He was careful not to dismiss Vijay’s achievement but drew a firm boundary around what it means for his own party’s choices. The political soil, he argued, determines what can grow in it.

The ideology argument

For Pawan Kalyan, this was also an opportunity to revisit Jana Sena’s founding philosophy, and to remind cadre that the party was never built around the pursuit of power.

“I started this party with the belief that politics should bring social change,” he said. He spoke of watching NTR’s political journey closely and of living through the Naxalism era, when ideology, not electoral arithmetic, drove young people to extraordinary sacrifice.

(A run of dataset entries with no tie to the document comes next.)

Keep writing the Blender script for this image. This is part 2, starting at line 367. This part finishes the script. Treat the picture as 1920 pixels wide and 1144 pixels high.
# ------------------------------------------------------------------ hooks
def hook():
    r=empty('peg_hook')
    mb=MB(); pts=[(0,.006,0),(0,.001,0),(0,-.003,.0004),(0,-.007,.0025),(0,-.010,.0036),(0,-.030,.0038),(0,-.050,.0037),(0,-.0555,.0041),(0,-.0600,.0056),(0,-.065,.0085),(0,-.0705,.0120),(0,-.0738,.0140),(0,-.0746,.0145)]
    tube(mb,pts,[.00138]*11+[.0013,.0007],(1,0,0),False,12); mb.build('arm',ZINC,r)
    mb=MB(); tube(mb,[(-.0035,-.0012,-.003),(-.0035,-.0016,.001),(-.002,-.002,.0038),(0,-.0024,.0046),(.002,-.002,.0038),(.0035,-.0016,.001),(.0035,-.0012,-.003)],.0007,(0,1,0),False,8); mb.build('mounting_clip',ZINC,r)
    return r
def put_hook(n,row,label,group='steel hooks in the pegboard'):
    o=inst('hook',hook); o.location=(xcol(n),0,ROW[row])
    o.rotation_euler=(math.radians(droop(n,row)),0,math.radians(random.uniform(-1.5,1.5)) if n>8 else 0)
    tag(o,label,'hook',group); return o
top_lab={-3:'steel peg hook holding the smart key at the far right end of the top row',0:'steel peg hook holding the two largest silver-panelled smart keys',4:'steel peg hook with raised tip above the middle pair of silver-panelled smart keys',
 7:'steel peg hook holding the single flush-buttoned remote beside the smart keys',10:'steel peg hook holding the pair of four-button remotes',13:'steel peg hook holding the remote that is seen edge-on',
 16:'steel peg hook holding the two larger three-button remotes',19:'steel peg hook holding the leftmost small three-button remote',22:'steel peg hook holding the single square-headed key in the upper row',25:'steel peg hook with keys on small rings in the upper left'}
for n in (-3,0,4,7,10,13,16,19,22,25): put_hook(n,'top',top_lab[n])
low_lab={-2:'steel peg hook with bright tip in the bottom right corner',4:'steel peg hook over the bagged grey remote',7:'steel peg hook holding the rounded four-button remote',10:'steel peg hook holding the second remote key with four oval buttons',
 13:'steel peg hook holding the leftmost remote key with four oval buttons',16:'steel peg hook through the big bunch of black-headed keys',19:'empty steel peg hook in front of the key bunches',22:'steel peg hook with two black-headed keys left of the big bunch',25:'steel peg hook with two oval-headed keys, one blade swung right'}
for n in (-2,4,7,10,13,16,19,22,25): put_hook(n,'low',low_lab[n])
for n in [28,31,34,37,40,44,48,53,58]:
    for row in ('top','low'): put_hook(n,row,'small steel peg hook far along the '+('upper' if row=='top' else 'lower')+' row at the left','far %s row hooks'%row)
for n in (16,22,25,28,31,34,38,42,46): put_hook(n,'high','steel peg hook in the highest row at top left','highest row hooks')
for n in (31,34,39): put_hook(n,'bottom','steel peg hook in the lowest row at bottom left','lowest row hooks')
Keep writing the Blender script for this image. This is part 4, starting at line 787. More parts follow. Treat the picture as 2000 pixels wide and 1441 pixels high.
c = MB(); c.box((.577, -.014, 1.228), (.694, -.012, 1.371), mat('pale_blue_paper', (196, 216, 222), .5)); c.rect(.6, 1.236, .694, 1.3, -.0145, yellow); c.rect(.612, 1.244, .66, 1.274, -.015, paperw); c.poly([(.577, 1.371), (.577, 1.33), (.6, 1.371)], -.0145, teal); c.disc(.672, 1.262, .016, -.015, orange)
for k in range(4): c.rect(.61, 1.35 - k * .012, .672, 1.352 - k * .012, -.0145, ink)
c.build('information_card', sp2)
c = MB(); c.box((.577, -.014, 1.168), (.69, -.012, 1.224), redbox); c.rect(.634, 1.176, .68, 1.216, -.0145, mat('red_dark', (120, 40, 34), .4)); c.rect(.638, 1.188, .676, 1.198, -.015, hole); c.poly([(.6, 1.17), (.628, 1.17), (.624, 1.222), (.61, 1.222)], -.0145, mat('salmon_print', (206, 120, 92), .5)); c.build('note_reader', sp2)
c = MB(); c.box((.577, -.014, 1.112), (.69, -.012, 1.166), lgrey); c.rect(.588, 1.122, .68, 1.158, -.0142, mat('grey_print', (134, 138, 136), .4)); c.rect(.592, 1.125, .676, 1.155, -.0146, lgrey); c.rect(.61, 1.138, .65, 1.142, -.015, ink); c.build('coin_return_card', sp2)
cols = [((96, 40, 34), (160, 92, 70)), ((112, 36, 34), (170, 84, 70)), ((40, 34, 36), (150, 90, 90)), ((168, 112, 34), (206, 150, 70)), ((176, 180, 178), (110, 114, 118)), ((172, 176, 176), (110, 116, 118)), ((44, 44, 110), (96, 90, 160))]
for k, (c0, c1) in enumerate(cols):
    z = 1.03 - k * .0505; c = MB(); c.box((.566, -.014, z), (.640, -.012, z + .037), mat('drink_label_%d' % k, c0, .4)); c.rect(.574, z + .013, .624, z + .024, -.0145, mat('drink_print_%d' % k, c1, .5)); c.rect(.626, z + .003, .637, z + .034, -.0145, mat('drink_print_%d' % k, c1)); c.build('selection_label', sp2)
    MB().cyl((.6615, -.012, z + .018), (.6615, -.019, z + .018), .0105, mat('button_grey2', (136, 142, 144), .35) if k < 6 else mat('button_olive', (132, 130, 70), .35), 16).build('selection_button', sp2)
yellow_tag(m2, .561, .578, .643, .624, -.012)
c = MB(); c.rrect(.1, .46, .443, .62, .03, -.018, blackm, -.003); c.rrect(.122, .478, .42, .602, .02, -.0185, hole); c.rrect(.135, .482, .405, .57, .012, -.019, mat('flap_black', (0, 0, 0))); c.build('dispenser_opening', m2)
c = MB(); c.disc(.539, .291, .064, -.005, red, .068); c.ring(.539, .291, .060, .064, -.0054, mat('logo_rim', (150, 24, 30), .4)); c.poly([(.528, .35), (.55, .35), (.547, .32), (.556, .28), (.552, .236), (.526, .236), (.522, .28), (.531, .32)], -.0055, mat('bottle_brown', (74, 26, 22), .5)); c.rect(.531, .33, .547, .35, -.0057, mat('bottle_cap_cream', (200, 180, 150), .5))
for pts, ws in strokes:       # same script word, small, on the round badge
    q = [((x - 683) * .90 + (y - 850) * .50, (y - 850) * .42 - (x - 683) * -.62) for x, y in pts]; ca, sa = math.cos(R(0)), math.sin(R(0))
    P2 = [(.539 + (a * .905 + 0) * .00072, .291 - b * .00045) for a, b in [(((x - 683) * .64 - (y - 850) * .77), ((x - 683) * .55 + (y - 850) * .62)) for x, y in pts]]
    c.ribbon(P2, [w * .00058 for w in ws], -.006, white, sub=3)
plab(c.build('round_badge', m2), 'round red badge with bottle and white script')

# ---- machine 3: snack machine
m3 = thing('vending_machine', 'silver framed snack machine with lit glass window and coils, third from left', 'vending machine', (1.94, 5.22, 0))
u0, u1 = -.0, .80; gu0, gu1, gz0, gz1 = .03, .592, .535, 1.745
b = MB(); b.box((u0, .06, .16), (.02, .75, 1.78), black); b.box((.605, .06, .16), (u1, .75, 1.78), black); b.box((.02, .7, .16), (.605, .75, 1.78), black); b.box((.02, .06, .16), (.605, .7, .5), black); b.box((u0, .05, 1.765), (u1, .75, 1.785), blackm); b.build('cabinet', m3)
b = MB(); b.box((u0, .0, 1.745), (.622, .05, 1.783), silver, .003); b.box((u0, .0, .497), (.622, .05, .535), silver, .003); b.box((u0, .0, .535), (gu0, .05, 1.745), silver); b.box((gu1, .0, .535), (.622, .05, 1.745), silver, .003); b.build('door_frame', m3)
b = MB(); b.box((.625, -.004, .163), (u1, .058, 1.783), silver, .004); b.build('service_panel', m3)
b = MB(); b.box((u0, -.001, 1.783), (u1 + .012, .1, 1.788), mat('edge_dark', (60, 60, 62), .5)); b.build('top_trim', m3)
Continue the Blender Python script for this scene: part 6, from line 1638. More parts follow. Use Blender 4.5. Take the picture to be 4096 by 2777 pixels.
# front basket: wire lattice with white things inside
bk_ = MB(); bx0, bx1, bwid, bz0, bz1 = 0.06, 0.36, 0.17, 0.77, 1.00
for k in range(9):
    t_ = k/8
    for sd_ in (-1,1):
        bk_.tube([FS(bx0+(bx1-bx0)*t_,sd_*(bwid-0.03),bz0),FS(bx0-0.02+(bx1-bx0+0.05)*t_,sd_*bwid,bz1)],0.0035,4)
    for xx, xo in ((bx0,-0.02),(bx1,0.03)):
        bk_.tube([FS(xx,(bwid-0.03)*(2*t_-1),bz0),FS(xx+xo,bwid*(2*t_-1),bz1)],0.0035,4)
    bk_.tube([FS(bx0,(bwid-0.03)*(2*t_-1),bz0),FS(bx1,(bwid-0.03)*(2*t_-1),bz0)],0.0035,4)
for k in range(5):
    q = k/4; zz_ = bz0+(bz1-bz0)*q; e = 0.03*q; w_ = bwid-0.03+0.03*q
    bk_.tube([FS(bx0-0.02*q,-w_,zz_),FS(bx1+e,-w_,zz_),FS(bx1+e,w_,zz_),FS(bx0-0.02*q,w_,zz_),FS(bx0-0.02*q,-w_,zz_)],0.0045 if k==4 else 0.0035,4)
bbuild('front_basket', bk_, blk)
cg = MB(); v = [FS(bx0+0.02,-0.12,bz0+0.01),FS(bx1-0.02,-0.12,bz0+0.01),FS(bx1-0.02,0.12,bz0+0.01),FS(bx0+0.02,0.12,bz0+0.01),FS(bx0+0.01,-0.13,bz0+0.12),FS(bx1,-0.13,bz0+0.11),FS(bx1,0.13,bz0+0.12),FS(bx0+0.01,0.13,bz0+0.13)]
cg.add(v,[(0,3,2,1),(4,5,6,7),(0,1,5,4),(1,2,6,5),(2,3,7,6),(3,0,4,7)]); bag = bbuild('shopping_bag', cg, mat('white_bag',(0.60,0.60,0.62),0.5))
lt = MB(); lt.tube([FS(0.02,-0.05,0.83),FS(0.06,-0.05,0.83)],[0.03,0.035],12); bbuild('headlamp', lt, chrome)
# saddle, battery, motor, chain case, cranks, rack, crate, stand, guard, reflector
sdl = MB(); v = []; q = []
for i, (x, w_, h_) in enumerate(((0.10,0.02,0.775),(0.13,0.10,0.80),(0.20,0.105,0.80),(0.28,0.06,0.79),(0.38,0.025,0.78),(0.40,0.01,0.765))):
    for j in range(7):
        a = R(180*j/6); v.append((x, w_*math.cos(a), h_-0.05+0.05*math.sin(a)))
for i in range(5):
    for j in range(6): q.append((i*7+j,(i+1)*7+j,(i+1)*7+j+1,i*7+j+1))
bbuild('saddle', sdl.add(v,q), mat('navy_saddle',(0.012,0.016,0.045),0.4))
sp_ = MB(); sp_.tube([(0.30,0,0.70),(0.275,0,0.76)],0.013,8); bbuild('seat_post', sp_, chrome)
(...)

“Those experiences deeply influenced my thinking,” he said. “For me, holding on to ideology was always more important than posts or power.”

It was a message to those within the party who felt Jana Sena had traded principle for position by aligning with the Telugu Desam Party (TDP) and the Bharatiya Janata Party (BJP) ahead of the 2024 state elections.

Vijay’s Tamil Nadu debut

The comparisons with Pawan Kalyan gained fresh legs after Vijay formally assumed office as Tamil Nadu Chief Minister following TVK’s stunning electoral debut. The party won 108 seats in the 234-member Assembly, enough to emerge as the single-largest party.

Though short of an outright majority, Vijay secured the confidence vote on Wednesday with 144 MLAs backing his government. The floor test unfolded amid turbulence; DMK and DMDK members walked out in protest, while a faction of the AIADMK led by CV Shanmugam and SP Velumani broke ranks to back the new dispensation, laying bare the fault lines running through opposition politics.

Vijay took oath at a ceremony held at Chennai’s Jawaharlal Nehru Indoor Stadium.